## TO DO
Give back exactly the lines from the beginning of the listing below to the line holding "brace(12, 1.2, 1.2, -2.0, 'far", both ends included; the pictures stay out.
#### DATASET SECTION ####
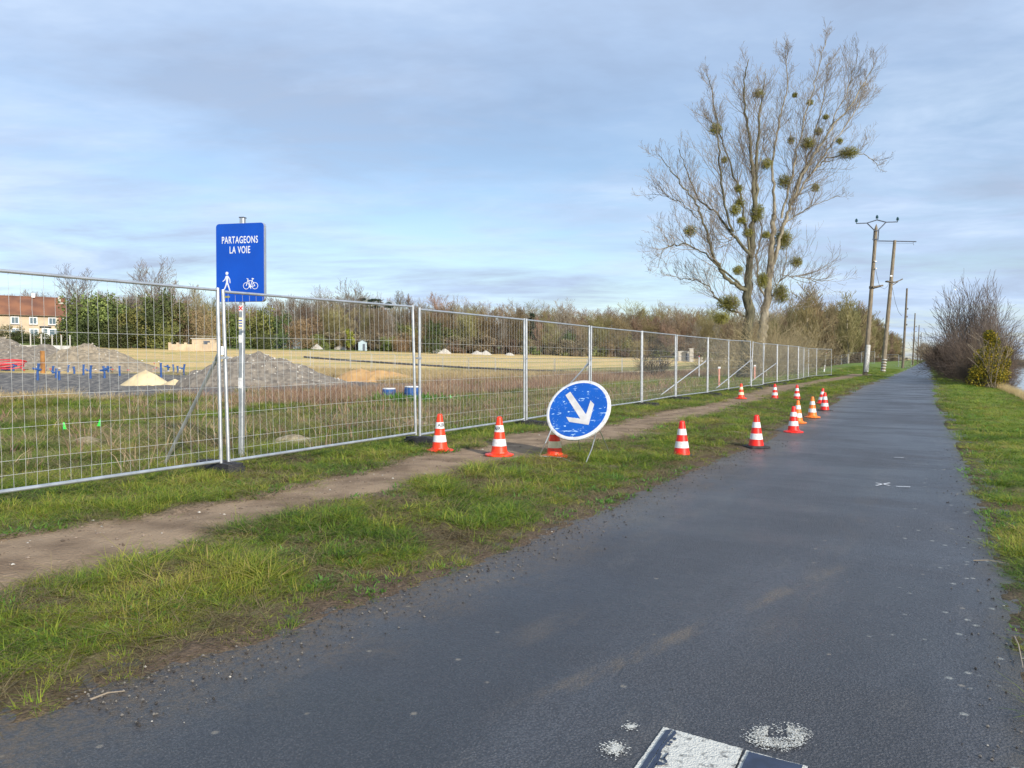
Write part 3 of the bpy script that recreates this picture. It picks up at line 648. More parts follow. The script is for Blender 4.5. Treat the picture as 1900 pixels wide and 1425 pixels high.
for i, pn in enumerate(panels):
    o = link('clamp', CL, pn, (0, -.015, 1.22 if i else 1.22))
def brace(i, zt, out, along, label):
    a = JO[i]; d = (JO[i + 1] - JO[i]).normalized(); n_ = Vector((-d.y, d.x, 0))
    p = a + Vector((0, 0, zt)) + n_ * .05; q = a + n_ * out + d * along; q.z = float(H0(q.x, q.y)) - .01
    b = MB(); b.tube([p, q], .019, 10); r = empty('site_prop', q)
    o = b.build('tube', M['galv'], r); o.matrix_parent_inverse = Matrix.Translation(-r.location)
    b = MB(); b.tube([p + Vector((0, 0, -.05)) - n_ * .03, p + Vector((0, 0, .05)) - n_ * .03], .03, 8); b.tube([p, p + (q - p).normalized() * .12], .025, 8)
    o = b.build('hook_clamp', M['galv'], r); o.matrix_parent_inverse = Matrix.Translation(-r.location)
    b = MB(); dd = (q - p).normalized(); b.tube([q - dd * .02, q + dd * .2], .008, 6); o = b.build('ground_pin', M['galv'], r); o.matrix_parent_inverse = Matrix.Translation(-r.location)
    tag(r, label, 'fence strut', 'diagonal struts behind the site fence')
brace(2, 1.50, 1.12, -.02, 'long diagonal galvanised strut propping the fence left of the tall blue sign')
brace(5, 1.3, 1.1, -.3, 'diagonal strut rising behind the round arrow sign')
brace(8, 1.35, 1.2, -2.2, 'diagonal strut behind the fence right of the bare bush')
brace(10, 1.35, 1.2, -2.2, 'diagonal strut in front of the left poplar trunk')
brace(12, 1.2, 1.2, -2.0, 'far diagonal strut just right of the poplar trunks')

def far_panels(pts, group, labelf):
    for i in range(len(pts) - 1):
        a = W(*pts[i]); b_ = W(*pts[i + 1]); a2, b2 = Vector((a.x, a.y, 0)), Vector((b_.x, b_.y, 0))
        o = copy_tree(PAN); place_panel(o, a2, b2, min(a.z, b_.z) + .05)
        L_ = (b2 - a2).length; o.matrix_world = o.matrix_world @ Matrix.Diagonal((L_ / 3.56, 1, 1, 1))
        for c in list(o.children):
            if c.name.startswith('clamp'): bpy.data.objects.remove(c)
        tag(o, labelf(i), 'fence panel', group)
far_panels([(540, 96), (576, 94), (612, 92.5), (650, 91), (690, 90), (733, 89), (776, 88), (821, 87), (869, 86), (919, 84), (973, 83), (1029, 82), (1090, 80), (1154, 78), (1225, 76), (1297, 74)], 'distant fence across the field', lambda i: '%s thin panel from the left of the distant fence across the straw field' % ORD[i])
far_panels([(1548, 139), (1561, 135), (1573, 131), (1598, 128.4), (1623, 125.8)], 'distant fence by the far wood', lambda i: '%s tiny panel of the far fence left of the first utility pole' % ORD[i])
far_panels([(1641, 128), (1667, 126), (1691, 123)], 'distant fence by the poles', lambda i: ['far fence panel between the second and third utility poles', 'far fence panel whose end post stands at the path edge'][i])

# ------------------------------------------------------------------ tall blue sign
def blue_sign():
    base = Vector(((446 - 950) / 1400 * 9.95, 9.95, 0)); base.z = float(H0(base.x, base.y)) - .02
    root = empty('path_sign', base); tag(root, 'tall blue rectangular sign lettered partageons la voie on a galvanised post behind the fence', 'sign')
    Mx = Matrix.Rotation(R(-1.0), 4, 'Y').inverted()
    lean = Matrix.Rotation(R(1.1), 4, 'Y')
    top = 3.25 - base.z
    b = MB(); w_, d_ = .062, .062
    b.prism([(-w_ / 2, -d_ / 2 + .008), (-w_ / 2 + .008, -d_ / 2), (w_ / 2 - .008, -d_ / 2), (w_ / 2, -d_ / 2 + .008), (w_ / 2, d_ / 2 - .008), (w_ / 2 - .008, d_ / 2), (-w_ / 2 + .008, d_ / 2), (-w_ / 2, d_ / 2 - .008)], 0, top)
    post = b.build('post', M['galv'], root); post.rotation_euler = (0, R(1.1), R(-14))
    b = MB(); b.box((0, 0, top + .004), (.07, .07, .012)); b.build('post_cap', M['iron'], post)
    for z0, z1, mm, lab in ((2.03, 2.11, M['white'], 'white sticker with a red cross'), (1.80, 1.95, M['cream'], 'pale sticker with blue bars'), (1.62, 1.72, M['white'], 'small worn white sticker'), (1.02, 1.16, M['white'], 'grey and white torn sticker')):
        b = MB(); b.box((.0, -d_ / 2 - .0012, (z0 + z1) / 2 - base.z), (.058, .002, z1 - z0)); o = b.build('sticker', mm, post); o['label'] = lab
        if z0 == 2.03:
            for sg in (1, -1):
                b = MB(); b.box((0, -d_ / 2 - .0028 - .0006 * (sg > 0), (z0 + z1) / 2 - base.z), (.07, .0012, .014), Matrix.Rotation(R(45 * sg), 3, 'Y')); b.build('red_cross', M['red'], o)
        if z0 == 1.80:
            for k in range(3):
                b = MB(); b.box((0, -d_ / 2 - .0028, 1.84 + k * .035 - base.z), (.052, .0012, .014)); b.build('blue_bar', M['signblue'], o)
    # the plate
    W_, H_ = .70, 1.02; zc = 2.665 - base.z
    pl = empty('plate_frame', (.05, -.05, zc)); pl.parent = root; pl.rotation_euler = (0, R(.3), R(-13))
    def rr_(w2, h2, r_, n=6):
        q = []
        for cx, cz, a0 in ((w2 - r_, h2 - r_, 0), (-w2 + r_, h2 - r_, 90), (-w2 + r_, -h2 + r_, 180), (w2 - r_, -h2 + r_, 270)):
            for k in range(n + 1): a = R(a0 + 90 * k / n); q.append((cx + r_ * math.cos(a), cz + r_ * math.sin(a)))
        return q
    f = lambda a, b__, c: (a, c, b__)
    mrot = root
    def attach(mb_or_me, name, m=None, par=None):
        o = mb_or_me.build(name, m) if isinstance(mb_or_me, MB) else link(name, mb_or_me)
        return o
    T = Matrix.Translation((.03, -.052, zc)) @ Matrix.Rotation(R(-13), 4, 'Z') @ Matrix.Rotation(R(.4), 4, 'Y')
    bpy.data.objects.remove(pl)
    b = MB(); b.prism(rr_(W_ / 2, H_ / 2, .045), 0.0, .055, f); casing = b.build('sign_casing', M['alu'], root); casing.matrix_local = T
    b = MB(); b.prism(rr_(W_ / 2 - .002, H_ / 2 - .002, .044), -.002, 0.0, f); b.prism(rr_(W_ / 2 - .001, H_ / 2 - .001, .044), .0005, .003, f)
    face = b.build('sign_face', M['signblue'], root); face.matrix_local = T
    def onface(me, name, x, z, y=-.0035):
        o = link(name, me, face); o.matrix_local = Matrix.Translation((x, y, z)) @ Matrix.Rotation(R(90), 4, 'X'); return o
    onface(textmesh('lettering', 'PARTAGEONS', .128, M['signwhite'], .0016, .60, .0008, spacing=1.12), 'lettering', -.0, H_ / 2 - .22)
    onface(textmesh('lettering', 'LA VOIE', .128, M['signwhite'], .0016, .60, .0008, spacing=1.12), 'lettering', -.0, H_ / 2 - .35)
    # walker symbol
    b = MB()
    def pxz(u, v): return (u, v)
    def poly(q, y0=-.0045, y1=-.002): b.prism(q, y0, y1, f)
    def seg(a, c, w0, w1=None, k=0):
        w1 = w1 or w0; dx, dz = c[0] - a[0], c[1] - a[1]; l = math.hypot(dx, dz); nx, nz = -dz / l, dx / l; y = -.0045 - k * .00015
        b.prism([(a[0] + nx * w0, a[1] + nz * w0), (a[0] - nx * w0, a[1] - nz * w0), (c[0] - nx * w1, c[1] - nz * w1), (c[0] + nx * w1, c[1] + nz * w1)], y, y + .002, f)
    ox, oz = -.19, -.255
    circ = lambda cx, cz, r_, n=14: [(cx + r_ * math.cos(6.2832 * i / n), cz + r_ * math.sin(6.2832 * i / n)) for i in range(n)]
    poly(circ(ox, oz + .118, .021))
    poly([(ox - .014, oz + .085), (ox + .015, oz + .088), (ox + .018, oz + .03), (ox + .014, oz - .015), (ox - .012, oz - .012), (ox - .012, oz + .03)], -.0047)
    seg((ox - .012, oz + .078), (ox - .032, oz + .03), .007, .006, 2); seg((ox - .032, oz + .033), (ox - .062, oz + .012), .006, .005, 3)
    seg((ox + .014, oz + .08), (ox + .042, oz + .035), .007, .006, 2); seg((ox + .041, oz + .038), (ox + .046, oz - .012), .006, .005, 3)
    seg((ox - .004, oz - .006), (ox - .024, oz - .062), .010, .008, 2); seg((ox - .022, oz - .058), (ox - .058, oz - .122), .008, .007, 3); seg((ox - .052, oz - .118), (ox - .036, oz - .126), .007, .005, 4)
    seg((ox + .006, oz - .006), (ox + .026, oz - .06), .010, .008, 2); seg((ox + .025, oz - .056), (ox + .048, oz - .125), .008, .007, 3); seg((ox + .044, oz - .122), (ox + .066, oz - .126), .007, .005, 4)
    o = b.build('walker_symbol', M['signwhite'], face)
    b = MB(); ox, oz = .155, -.305
    for cx in (-.063, .063):
        n = 24; ro, ri = .045, .038
        vs = [(ox + cx + r_ * math.cos(6.2832 * i / n), y, oz + r_ * math.sin(6.2832 * i / n)) for y in (-.0045, -.002) for r_ in (ro, ri) for i in range(n)]
        fs = []
        for i in range(n):
            j = (i + 1) % n; fs += [(i, n + i, n + j, j), (2 * n + i, i, j, 2 * n + j)]
        b.add(vs, fs)
    A_, B_, C_, D_ = (ox - .063, oz), (ox + .063, oz), (ox - .004, oz - .012), (ox - .03, oz + .068)
    E_ = (ox + .025, oz + .065)
    for k, (p, q, w0) in enumerate([(A_, (ox - .036, oz + .085), .005), (D_, E_, .0045), (D_, C_, .0045), (C_, (ox + .032, oz + .09), .0045), (C_, B_, .0045), (E_, B_, .004), ((ox - .055, oz + .095), (ox - .030, oz + .085), .005), ((ox + .018, oz + .094), (ox + .048, oz + .090), .007), ((ox - .004, oz - .012), (ox + .006, oz - .04), .0045)]): seg(p, q, w0, None, k)
    poly(circ(*C_, .014, 12), -.0062)
    b.build('bicycle_symbol', M['signwhite'], face)
    b = MB(); b.prism(rr_(.05, .012, .008), -.004, -.002, lambda a, c_, y: (a - .20, y, c_ - .445)); o = b.build('moss_smear', M['mistle'], face)
    for z in (.3, -.3):
        b = MB(); b.box((.03, -.02, zc + z), (.16, .04, .035), Matrix.Rotation(R(-13), 3, 'Z')); b.build('bracket', M['galv'], root)
blue_sign()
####
## TASK ANSWER
Write part 3 of the bpy script that recreates this picture. It picks up at line 648. More parts follow. The script is for Blender 4.5. Treat the picture as 1900 pixels wide and 1425 pixels high.
for i, pn in enumerate(panels):
    o = link('clamp', CL, pn, (0, -.015, 1.22 if i else 1.22))
def brace(i, zt, out, along, label):
    a = JO[i]; d = (JO[i + 1] - JO[i]).normalized(); n_ = Vector((-d.y, d.x, 0))
    p = a + Vector((0, 0, zt)) + n_ * .05; q = a + n_ * out + d * along; q.z = float(H0(q.x, q.y)) - .01
    b = MB(); b.tube([p, q], .019, 10); r = empty('site_prop', q)
    o = b.build('tube', M['galv'], r); o.matrix_parent_inverse = Matrix.Translation(-r.location)
    b = MB(); b.tube([p + Vector((0, 0, -.05)) - n_ * .03, p + Vector((0, 0, .05)) - n_ * .03], .03, 8); b.tube([p, p + (q - p).normalized() * .12], .025, 8)
    o = b.build('hook_clamp', M['galv'], r); o.matrix_parent_inverse = Matrix.Translation(-r.location)
    b = MB(); dd = (q - p).normalized(); b.tube([q - dd * .02, q + dd * .2], .008, 6); o = b.build('ground_pin', M['galv'], r); o.matrix_parent_inverse = Matrix.Translation(-r.location)
    tag(r, label, 'fence strut', 'diagonal struts behind the site fence')
brace(2, 1.50, 1.12, -.02, 'long diagonal galvanised strut propping the fence left of the tall blue sign')
brace(5, 1.3, 1.1, -.3, 'diagonal strut rising behind the round arrow sign')
brace(8, 1.35, 1.2, -2.2, 'diagonal strut behind the fence right of the bare bush')
brace(10, 1.35, 1.2, -2.2, 'diagonal strut in front of the left poplar trunk')
brace(12, 1.2, 1.2, -2.0, 'far diagonal strut just right of the poplar trunks')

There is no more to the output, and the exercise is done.